3- Surrender to the outcome of the Gaza war:

 In light of Hezbollah's involvement in the ongoing escalation with Israel in southern Lebanon, and its continued support of Palestinian resistance factions, it is unlikely that any breakthroughs will be achieved in the issue of electing a new president before the fate of the Gaza war and its outcome are clarified. This is particularly true given the barrage of statements from Israeli military leaders emphasizing the necessity of preemptive action against Hezbollah in Lebanon. If such action were to occur, it would have significant political, military, economic, and social implications for Lebanon.

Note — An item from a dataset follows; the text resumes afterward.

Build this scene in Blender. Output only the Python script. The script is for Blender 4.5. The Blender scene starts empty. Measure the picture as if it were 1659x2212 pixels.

Additionally, if the efforts led by the US Special Envoy, Amos Hochstein, succeed in implementing U.N. Resolution 1701, the Lebanese political and military equation may change. This resolution would involve de-escalation through a ceasefire between Israel and Hezbollah, the deployment of the Lebanese army forces south of the Litani River up to the southern borders, and the demilitarization of the area. Therefore, it is not expected that pressure will intensify to elect a new president unless a permanent, or at least a long-term, ceasefire is reached in Gaza.

In conclusion, despite the positive indicators of the growing movement to fill the presidential vacuum in Lebanon, there are enduring obstacles that may postpone the settlement to a later stage. It is important to note that this development has not yet received genuine attention from the U.S., which is necessary to achieve a breakthrough. Once sufficient attention is given to Lebanon, a settlement will become possible. This settlement could be within the same framework as the settlement in Gaza or as a complement to it.